Notary fined for demanding ‘stair fee’ from Turkish Paralympic athlete

Notary fined for demanding ‘stair fee’ from Turkish Paralympic athlete

Notary fined for demanding ‘stair fee’ from Turkish Paralympic athlete A notary who forced a Turkish Paralympic athlete to pay an extra fee because the notary descended 25 steps to bring documents to the woman, who was unable to climb the stairs because she is confined to a wheelchair, has been fined 15,000 Turkish Liras as part of an administrative sanction, state-run Anadolu Agency has reported. 
The owner of the building was also fined 3,000 Turkish Liras for not providing a wheelchair ramp as part of disability regulations.   

The incident occurred at the 16th Notary in İzmir’s Şirinyer district.

The provincial directorate of the Family and Social Policies Ministry in İzmir said they started an investigation.  

Büşra Ün, who became the first Turkish tennis player to appear at the Paralympics, said this was not the first time she faced such discrimination. 

“I have experienced such an incident like this before,” Ün said on her Twitter account.
“So I went there with my friend. My friend climbed the stairs and completed the process. But I had to sign documents. So personnel from the notary’s office came down and demanded 17.74 Turkish Liras in extra fees.
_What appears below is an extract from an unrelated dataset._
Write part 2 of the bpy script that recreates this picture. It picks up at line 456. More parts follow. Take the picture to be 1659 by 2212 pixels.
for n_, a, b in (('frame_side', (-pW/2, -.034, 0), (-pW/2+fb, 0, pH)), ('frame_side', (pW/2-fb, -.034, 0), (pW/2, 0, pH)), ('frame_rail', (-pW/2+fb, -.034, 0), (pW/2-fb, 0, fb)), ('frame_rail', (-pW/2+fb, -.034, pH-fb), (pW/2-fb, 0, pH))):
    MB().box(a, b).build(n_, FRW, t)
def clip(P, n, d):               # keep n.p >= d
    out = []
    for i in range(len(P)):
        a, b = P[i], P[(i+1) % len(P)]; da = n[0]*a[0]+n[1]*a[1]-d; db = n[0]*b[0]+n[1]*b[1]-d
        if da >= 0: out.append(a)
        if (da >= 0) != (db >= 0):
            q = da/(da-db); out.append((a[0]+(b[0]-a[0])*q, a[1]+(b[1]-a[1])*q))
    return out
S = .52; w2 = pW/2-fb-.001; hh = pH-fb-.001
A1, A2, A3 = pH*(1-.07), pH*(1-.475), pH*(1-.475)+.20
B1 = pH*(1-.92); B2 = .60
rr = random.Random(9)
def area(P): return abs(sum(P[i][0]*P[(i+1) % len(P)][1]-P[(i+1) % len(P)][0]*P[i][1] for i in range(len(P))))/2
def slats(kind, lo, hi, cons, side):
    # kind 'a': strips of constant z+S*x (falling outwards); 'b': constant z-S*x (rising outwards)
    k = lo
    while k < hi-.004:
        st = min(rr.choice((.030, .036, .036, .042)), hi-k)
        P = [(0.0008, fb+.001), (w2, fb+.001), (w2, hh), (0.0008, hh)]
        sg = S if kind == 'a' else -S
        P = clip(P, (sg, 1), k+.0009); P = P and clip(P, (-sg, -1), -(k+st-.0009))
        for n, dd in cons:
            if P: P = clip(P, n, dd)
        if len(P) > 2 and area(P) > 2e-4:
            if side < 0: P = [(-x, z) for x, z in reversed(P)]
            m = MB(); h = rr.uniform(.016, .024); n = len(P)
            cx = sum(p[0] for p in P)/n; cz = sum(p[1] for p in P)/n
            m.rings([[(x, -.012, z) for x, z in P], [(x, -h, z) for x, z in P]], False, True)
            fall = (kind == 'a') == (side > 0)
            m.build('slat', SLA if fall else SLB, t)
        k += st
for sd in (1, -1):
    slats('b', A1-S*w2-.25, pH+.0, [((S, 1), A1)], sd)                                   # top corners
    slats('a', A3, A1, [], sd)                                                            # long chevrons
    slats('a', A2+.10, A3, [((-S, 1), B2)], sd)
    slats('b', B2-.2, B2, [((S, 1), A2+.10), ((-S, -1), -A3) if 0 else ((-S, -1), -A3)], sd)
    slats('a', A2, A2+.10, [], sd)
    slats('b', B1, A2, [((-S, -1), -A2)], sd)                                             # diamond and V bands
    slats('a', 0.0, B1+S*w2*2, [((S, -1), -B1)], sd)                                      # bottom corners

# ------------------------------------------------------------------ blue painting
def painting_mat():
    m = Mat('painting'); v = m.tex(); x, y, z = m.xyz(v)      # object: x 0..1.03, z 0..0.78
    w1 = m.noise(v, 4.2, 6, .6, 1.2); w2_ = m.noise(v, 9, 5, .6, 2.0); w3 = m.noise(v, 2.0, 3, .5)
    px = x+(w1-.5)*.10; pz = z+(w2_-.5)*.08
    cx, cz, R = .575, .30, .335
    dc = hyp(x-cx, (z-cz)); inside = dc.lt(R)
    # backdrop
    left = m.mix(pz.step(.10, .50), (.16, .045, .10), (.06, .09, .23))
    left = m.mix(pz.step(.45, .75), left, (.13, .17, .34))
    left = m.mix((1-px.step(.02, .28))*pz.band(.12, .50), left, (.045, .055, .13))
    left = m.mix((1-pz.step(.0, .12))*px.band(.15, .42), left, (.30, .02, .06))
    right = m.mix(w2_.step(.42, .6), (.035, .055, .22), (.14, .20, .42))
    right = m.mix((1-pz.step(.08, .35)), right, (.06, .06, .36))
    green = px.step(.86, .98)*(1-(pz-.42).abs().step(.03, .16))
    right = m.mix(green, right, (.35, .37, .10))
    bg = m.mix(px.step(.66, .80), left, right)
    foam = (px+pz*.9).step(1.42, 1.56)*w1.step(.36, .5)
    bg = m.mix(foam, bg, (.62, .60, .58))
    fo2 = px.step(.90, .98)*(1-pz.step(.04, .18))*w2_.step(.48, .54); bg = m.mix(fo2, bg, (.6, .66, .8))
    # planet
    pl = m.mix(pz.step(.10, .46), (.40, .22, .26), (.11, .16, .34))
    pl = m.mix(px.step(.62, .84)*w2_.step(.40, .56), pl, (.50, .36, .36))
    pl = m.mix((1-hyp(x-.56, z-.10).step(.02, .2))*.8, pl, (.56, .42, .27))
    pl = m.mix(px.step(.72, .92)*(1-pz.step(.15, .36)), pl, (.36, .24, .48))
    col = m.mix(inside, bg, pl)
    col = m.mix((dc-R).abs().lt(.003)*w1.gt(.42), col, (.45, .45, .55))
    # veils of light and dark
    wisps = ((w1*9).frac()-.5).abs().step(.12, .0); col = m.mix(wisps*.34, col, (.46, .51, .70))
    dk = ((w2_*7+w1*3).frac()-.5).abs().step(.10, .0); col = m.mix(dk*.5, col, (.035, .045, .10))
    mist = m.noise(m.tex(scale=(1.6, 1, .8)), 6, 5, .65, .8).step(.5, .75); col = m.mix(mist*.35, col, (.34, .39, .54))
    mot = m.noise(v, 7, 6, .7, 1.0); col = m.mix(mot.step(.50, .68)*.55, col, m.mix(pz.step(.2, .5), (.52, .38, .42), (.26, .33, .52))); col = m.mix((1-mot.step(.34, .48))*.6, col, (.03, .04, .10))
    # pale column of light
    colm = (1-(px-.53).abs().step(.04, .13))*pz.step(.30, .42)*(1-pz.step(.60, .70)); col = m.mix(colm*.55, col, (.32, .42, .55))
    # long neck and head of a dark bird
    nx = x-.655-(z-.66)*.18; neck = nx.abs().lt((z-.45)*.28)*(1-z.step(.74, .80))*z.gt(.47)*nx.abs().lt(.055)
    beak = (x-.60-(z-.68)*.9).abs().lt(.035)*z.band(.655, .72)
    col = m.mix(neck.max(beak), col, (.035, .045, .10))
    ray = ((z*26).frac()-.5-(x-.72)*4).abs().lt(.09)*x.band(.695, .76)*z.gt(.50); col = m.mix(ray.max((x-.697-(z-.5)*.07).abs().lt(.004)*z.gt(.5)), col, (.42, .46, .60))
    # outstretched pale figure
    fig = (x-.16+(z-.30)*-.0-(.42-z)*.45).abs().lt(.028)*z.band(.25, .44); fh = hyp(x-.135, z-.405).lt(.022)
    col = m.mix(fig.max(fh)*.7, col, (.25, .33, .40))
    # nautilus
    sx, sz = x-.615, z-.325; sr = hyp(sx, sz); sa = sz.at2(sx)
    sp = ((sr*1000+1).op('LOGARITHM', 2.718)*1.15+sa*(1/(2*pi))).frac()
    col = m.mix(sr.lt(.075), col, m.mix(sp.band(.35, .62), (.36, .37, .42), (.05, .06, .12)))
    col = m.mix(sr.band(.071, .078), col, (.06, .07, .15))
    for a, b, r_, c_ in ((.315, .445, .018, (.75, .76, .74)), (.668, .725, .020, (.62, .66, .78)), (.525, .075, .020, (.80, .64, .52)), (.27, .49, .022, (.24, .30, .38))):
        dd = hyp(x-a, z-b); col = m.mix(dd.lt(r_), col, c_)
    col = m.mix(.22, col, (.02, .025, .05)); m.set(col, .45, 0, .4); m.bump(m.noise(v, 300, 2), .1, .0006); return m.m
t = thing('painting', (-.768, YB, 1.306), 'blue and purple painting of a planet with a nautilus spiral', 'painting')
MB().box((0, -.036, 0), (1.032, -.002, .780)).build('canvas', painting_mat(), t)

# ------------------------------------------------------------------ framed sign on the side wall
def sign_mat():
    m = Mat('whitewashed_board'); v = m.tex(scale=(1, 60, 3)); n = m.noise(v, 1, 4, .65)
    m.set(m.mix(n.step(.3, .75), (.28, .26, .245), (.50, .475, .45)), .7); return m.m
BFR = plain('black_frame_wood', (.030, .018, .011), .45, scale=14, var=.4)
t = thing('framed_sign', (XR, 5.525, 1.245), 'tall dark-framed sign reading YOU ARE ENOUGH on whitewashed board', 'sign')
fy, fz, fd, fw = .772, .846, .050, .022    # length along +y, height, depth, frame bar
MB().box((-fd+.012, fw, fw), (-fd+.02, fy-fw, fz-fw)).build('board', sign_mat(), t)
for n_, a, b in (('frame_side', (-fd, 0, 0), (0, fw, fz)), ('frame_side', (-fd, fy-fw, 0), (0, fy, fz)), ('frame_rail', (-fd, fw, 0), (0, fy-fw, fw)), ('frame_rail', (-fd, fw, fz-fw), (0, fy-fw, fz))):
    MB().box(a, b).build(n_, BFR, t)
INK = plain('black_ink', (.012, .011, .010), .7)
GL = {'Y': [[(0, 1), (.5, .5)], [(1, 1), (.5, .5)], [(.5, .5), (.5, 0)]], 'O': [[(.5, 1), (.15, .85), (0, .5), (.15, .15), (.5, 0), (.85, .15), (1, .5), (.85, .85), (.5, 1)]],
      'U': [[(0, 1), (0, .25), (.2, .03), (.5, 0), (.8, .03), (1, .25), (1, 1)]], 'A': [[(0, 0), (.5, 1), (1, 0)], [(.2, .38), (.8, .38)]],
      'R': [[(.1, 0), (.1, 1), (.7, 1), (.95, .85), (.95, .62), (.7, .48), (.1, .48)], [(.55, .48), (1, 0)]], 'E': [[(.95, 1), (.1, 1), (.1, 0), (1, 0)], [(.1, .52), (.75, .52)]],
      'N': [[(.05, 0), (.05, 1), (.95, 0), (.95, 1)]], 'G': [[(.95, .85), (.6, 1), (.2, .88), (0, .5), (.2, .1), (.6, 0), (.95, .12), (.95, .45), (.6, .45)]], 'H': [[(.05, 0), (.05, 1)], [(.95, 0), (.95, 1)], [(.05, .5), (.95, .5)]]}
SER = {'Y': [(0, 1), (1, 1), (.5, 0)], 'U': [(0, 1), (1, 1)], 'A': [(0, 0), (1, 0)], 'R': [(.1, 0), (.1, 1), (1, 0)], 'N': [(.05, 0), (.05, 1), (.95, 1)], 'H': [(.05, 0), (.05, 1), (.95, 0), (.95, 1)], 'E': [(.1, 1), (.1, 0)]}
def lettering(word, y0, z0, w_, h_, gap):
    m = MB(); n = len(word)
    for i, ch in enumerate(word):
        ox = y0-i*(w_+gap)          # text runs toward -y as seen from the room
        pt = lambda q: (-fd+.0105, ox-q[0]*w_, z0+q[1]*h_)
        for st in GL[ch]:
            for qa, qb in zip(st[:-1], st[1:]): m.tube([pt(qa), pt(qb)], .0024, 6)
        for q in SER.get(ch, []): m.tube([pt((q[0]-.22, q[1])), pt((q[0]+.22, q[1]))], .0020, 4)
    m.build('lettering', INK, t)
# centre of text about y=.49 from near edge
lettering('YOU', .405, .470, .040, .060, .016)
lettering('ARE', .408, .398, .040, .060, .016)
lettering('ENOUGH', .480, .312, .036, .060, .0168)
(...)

I was able to make myself heard because I am an athlete. But who knows how many people have experienced such incidents like this before but could not make themselves heard,” she said. 

“When people ask you what #disability is, you respond to them with ‘paying 17.74 Turkish Liras because I could not climb 25 steps,’” she said in a tweet.

Ün’s tweets sparked debate on social media, with a large number of people supporting her reaction.

Scores of people said they had experienced a similar situation before, prompting the Union of Notaries in Turkey to announce that they would launch proceedings against those responsible for mistreating Ün.